2-2. Voilà les Bajan Rockets aux portes des prolongations. Pour rêver à la demi-heure supplémentaire et au but comptant double qui les qualifierait, il leur faut encore tenir centre-quatre-vingts secondes sans encaisser de pion... et empêcher la Grenade de dégoupiller dans son propre camp. Car leurs adversaires, s'ils ont été lents à la détente, ont fini par piger l'astuce et comprennent qu'ils peuvent, eux aussi, tirer avantage du règlement en marquant contre leur camp. N'oublions pas qu'une défaite par un but d'écart les expédierait tout droit en phase finale. Et alors que les Grenadiens s'apprêtent à rendre aux Bajans la monnaie de leur pièce en tirant dans leur propre filet, c'est Sealy, le défenseur barbadien, qui vient sauver sur la ligne adverse. La fin du match est délirante. Pour éviter les prolongations, la Grenade tente de marquer dans n'importe quelle cage. La Barbade, de son côté, se déploie pour préserver les deux buts. Après le match, le coach grenadien James Clarkson avouera : <<Nos joueurs étaient désorientés, ils ne savaient même pas dans quelle direction attaquer, le but de nos adversaires ou le nôtre. Je n'avais jamais vu ça. En football, on est censé marquer contre l'adversaire, pas pour lui!>>

Devant un public hilare, la blague se poursuit durant quatre minutes de temps additionnel. Enfin, l'arbitre siffle la fin du match en envoie les deux équipes en prolongations. La Barbade a réussi le premier volet de son plan diabolique. Reste à accomplir le second : marquer le fameux but en or qui compte double.

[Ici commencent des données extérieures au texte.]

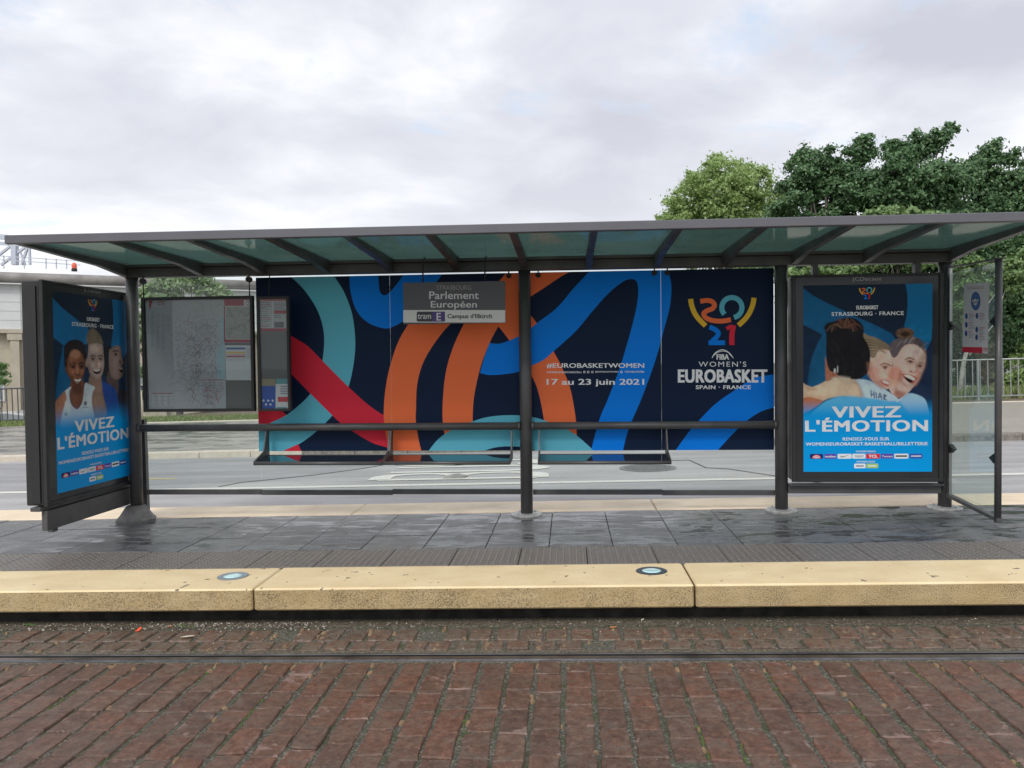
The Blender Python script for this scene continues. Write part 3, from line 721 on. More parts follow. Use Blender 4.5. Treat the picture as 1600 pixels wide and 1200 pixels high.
put_text('#EUROBASKETWOMEN', (854, 567.5, 1006.5, 575.5), v3, WHITE, P3, 14, .022, 1.02)
put_text('WOMENSEUROBASKET.BASKETBALL', (854, 580.2, 909, 583), v3, WHITE, P3, 14, .02)
for cx in (913, 919, 925.5, 971): 
    q = Print(v3); q.strip(arc(cx, 581.3, 1.4, 1.4, 0, 360, 12), .9, WHITE, 14, False); q.obj('symbol', P3)
put_text('@EUROBASKETWOMEN', (930, 579.6, 966, 582.6), v3, WHITE, P3, 14, .02)
put_text('YOUTUBE.COM/FIBA', (976, 579.4, 1006.5, 582.2), v3, WHITE, P3, 14, .02)
put_text('17 au 23 juin 2021', (854, 592, 1006.5, 604), v3, WHITE, P3, 14, .022, 1.0)
def emblem(to3, par, k, ys=YELL, og=ORANGE, tl=TEAL, bl=BLUE, rd=RED):
    q = Print(to3)   # drawn in a 0..1 box
    X = lambda pts: [((x-400)/572, (y-325)/420) for x, y in pts]
    w_ = .075
    ks = [k]
    def q2(pts, ww, mm): ks[0] += .5; q.strip([((x-400)/572, (y-325)/572) for x, y in pts], ww/572, mm, ks[0])
    q2([(421, 358), (430, 410), (452, 470), (485, 520), (546, 582)], 42, ys); q2([(950, 348), (938, 410), (912, 472), (878, 522), (820, 578)], 42, ys)
    q2([(502, 378), (560, 370), (604, 382), (620, 412), (600, 440), (560, 455), (530, 480), (550, 515), (600, 536), (680, 543), (757, 530)], 40, og)
    q2([(765+84*math.cos(math.radians(a)), 430-84*math.sin(math.radians(a))) for a in range(222, -79, -20)], 42, tl)
    q2([(578, 592), (620, 610), (652, 640), (640, 672), (612, 700), (590, 724)], 40, bl); q.rect(170/572, 378/572, 308/572, 418/572, bl, k+6)
    q2([(720, 607), (750, 590), (772, 590)], 32, rd); q2([(778, 577), (765, 660), (765, 742)], 44, rd)
    return q.obj('emblem', par)
def sub(to3, x0, y0, sx, sy): return lambda u, v, k: to3(x0+u*sx, y0+v*sy, k)
emblem(sub(v3, 1075, 461, 107.2, 107.2), P4, 14)
q = Print(v3); q.strip([(1112.5, 559), (1118, 551), (1128.5, 546.5), (1139, 551), (1145.5, 559.5)], 1.3, WHITE, 14); q.strip([(1116, 555), (1121, 550.5), (1129, 548.6), (1137, 550.5), (1142, 556)], 1.0, WHITE, 14); q.obj('symbol', P4)
put_text('FIBA', (1119.5, 553.5, 1139, 562), v3, WHITE, P4, 14, .035)
put_text("WOMEN'S", (1091.5, 564.8, 1166, 573), v3, WHITE, P4, 14, 0., 1.25)
put_text('EUROBASKET', (1059, 577, 1199, 598), v3, WHITE, P4, 14, .045, 1.06)
put_text('SPAIN · FRANCE', (1087, 602, 1173, 608), v3, WHITE, P4, 14, .03, 1.1)

# ------------------------------------------------------------------ perch benches
def bench(x0, x1, label):
    b = empty('perch_bench', ((x0+x1)/2, YP, .5), label=label, cat='bench', group='narrow perch seats hung from the handrail')
    ox, oy, oz = (x0+x1)/2, YP, .5
    T = lambda mb, n, mm: setattr(mb.obj(n, mm, b), 'location', (-ox, -oy, -oz))
    yb, yf, zs = 7.60, 7.27, .535
    for x in (x0, x1):
        v = []
        for dx in (-.006, .006): v += [(x+dx, 7.63, ZR), (x+dx, 7.57, ZR), (x+dx, yf, zs-.02), (x+dx, yf, zs+.01), (x+dx, yf+.03, zs+.03), (x+dx, yb+.03, zs+.02)][:6]
        side = MB().add([(x+dx, y, z) for dx in (-.006, .006) for y, z in ((7.64, ZR), (7.585, ZR), (7.50, zs+.08), (yf-.01, zs+.012), (yf-.01, zs-.02), (7.64, zs-.01))],
                        [(5, 4, 3, 2, 1, 0), (6, 7, 8, 9, 10, 11)]+[(i, (i+1) % 6, 6+(i+1) % 6, 6+i) for i in range(6)])
        T(side, 'side_bracket', STEEL)
    T(MB().add([(x, y, z) for x in (x0+.008, x1-.008) for y, z in ((yf, zs-.012), (yf, zs+.002), (yb, zs+.032), (yb, zs+.018))], [(0, 1, 2, 3), (7, 6, 5, 4), (0, 4, 5, 1), (1, 5, 6, 2), (2, 6, 7, 3), (3, 7, 4, 0)]), 'seat', GLASS_BENCH)
    T(MB().tube([(x0, yf-.008, zs-.006), (x1, yf-.008, zs-.006)], .017, 14), 'front_tube', STEEL)
    T(MB().box(x0+.008, yb+.002, zs+.01, x1-.008, yb+.010, zs+.036), 'back_strip', STEEL)
GLASS_BENCH = mat('dark_gloss_seat', (.02, .024, .03), .07, coat=.5)
bench(-2.90, -1.70, 'leftmost perch bench, in front of the teal and red ribbons')
bench(-1.685, -.535, 'middle perch bench, left of the centre post under the orange ribbons')
bench(-.275, .905, 'perch bench right of the centre post under the white date')

# ------------------------------------------------------------------ hanging sign
sg_ = empty('stop_name_sign', (-1.01, 7.2, 1.97), label='grey and white stop name sign hanging under the shelter roof', cat='sign')
def s3(x, y, k): p = UY(x, y, 7.2); return (p.x+1.01, -.0125-.0003*k, p.z-1.97)
a = UY(630, 442, 7.2); b = UY(790, 504.5, 7.2)
SG1 = pm('sign_grey', (.115, .115, .13), .5); SG2 = pm('sign_white', (.62, .63, .62), .5); SGT = pm('sign_letter_white', (.62, .62, .64)); SGD = pm('sign_letter_dim', (.33, .32, .31))
MB().cbox(a.x+1.01, -.012, b.z-1.97, b.x+1.01, .012, a.z-1.97, .002).obj('board', SG1, sg_)
q = Print(s3); q.rect(630.5, 484.6, 789.6, 504, SG2, 1); qo = q.obj('lower_strip', sg_)
q = Print(s3)
def rrect(x0, y0, x1, y1, r_, n=4):
    o = []
    for cx, cy, a0 in ((x1-r_, y1-r_, 0), (x0+r_, y1-r_, 90), (x0+r_, y0+r_, 180), (x1-r_, y0+r_, 270)):
        o += [(cx+r_*math.cos(math.radians(a0+90*i/n)), cy+r_*math.sin(math.radians(a0+90*i/n))) for i in range(n+1)]
    return o
q.poly(rrect(651.5, 487, 695.5, 502.7, 2.5), pm('tram_grey', (.07, .07, .085)), 3); q.rect(676, 487, 695.7, 502.6, pm('line_purple', (.10, .075, .22)), 4); q.obj('line_badge', sg_)
put_text('STRASBOURG', (683, 446, 736.5, 453), s3, SGD, sg_, 4, 0.)
put_text('Parlement', (671, 455.5, 748.5, 467.5), s3, SGT, sg_, 4, .012)
put_text('Européen', (673.5, 470.5, 745.5, 484), s3, SGT, sg_, 4, .012)
put_text('tram', (653, 491, 674, 498.5), s3, SGT, sg_, 6, .01)
put_text('E', (682.5, 489, 689.5, 501), s3, SGT, sg_, 6, .02)
put_text("Campus d'Illkirch", (699.5, 490.5, 769, 499.5), s3, pm('sign_black', (.02, .02, .025)), sg_, 6, .016)
for x in (a.x+1.01+.18, b.x+1.01-.18):
    MB().tube([(x, 0, a.z-1.97), (x, 0, 2.352-1.97), (x, .12, 2.40-1.97)], .007, 8).obj('hanger', BLACK, sg_)

# ------------------------------------------------------------------ information boards
PAPER = pm('map_paper', (.36, .38, .40), .3); PAPERW = pm('white_paper', (.5, .53, .55), .3); PGREY = pm('grey_backing', (.115, .118, .12), .5)
INKD = pm('ink_dark', (.10, .10, .12)); INKR = pm('ink_red', (.30, .035, .06)); INKL = pm('ink_grey', (.22, .23, .25)); INKP = pm('ink_purple', (.16, .10, .20)); INKB = pm('ink_blue', (.03, .10, .30)); INKC = pm('ink_cyan', (.28, .42, .47)); INKY = pm('ink_yellow', (.55, .42, .10)); INKT = pm('ink_teal', (.10, .28, .30))
GPB = glassmat('board_glass', (.93, .95, .95), dust=.02)
def board(name, tl, br, Y, label, fw_=.028):
    A = UY(*tl, Y); B = UY(*br, Y); ox, oz = (A.x+B.x)/2, (A.z+B.z)/2
    e = empty(name, (ox, Y, oz), label=label, cat='notice board')
    x0, x1, z0, z1 = A.x-ox, B.x-ox, B.z-oz, A.z-oz
    MB().box(x0+.005, .004, z0+.005, x1-.005, .035, z1-.005).obj('back_panel', STEEL, e)
    for q_ in ((x0, z0, x0+fw_, z1), (x1-fw_, z0, x1, z1), (x0+fw_, z1-fw_, x1-fw_, z1), (x0+fw_, z0, x1-fw_, z0+fw_)):
        MB().cbox(q_[0], -.02, q_[1], q_[2], .03, q_[3], .002).obj('frame_bar', BLACK if name != 'x' else STEEL, e)
    to3 = lambda x, y, k: (lambda p: (p.x-ox, .003-.0003*k, p.z-oz))(UY(x, y, Y))
    MB().box(x0+fw_, -.012, z0+fw_, x1-fw_, -.008, z1-fw_).obj('glass_cover', GPB, e)
    return e, to3, (x0, x1, z0, z1)
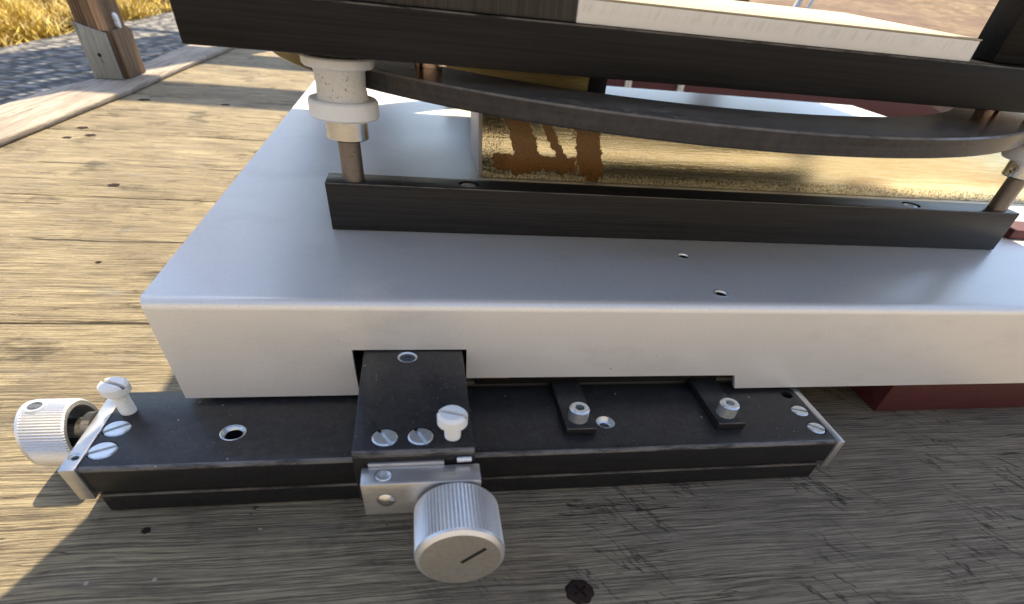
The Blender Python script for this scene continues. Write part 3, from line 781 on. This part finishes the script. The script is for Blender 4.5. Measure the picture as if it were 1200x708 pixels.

C'est chose faite dès la 94ème par l'intermédiaire de Trevor Thorne, qui s'infiltre côté gauche et fusille le gardien grenadien d'un tir croisé dans la surface. Le match est aussitôt arrêté sur la marque officielle de 4-2 pour la Barbade. Les Bajan Rockets se sont qualifiés pour la phase finale de la Shell Caribbean Cup 1994. A la sortie des vestiaires, Clarkson y va de son commentaire acide : <<Je me sens trompé. Le gars qui a pondu cette règle devrait prendre la direction de l'asile de fous.>> Les dirigeants de la Concacaf encaissent. Et, l'année suivante, modifient leur règlement.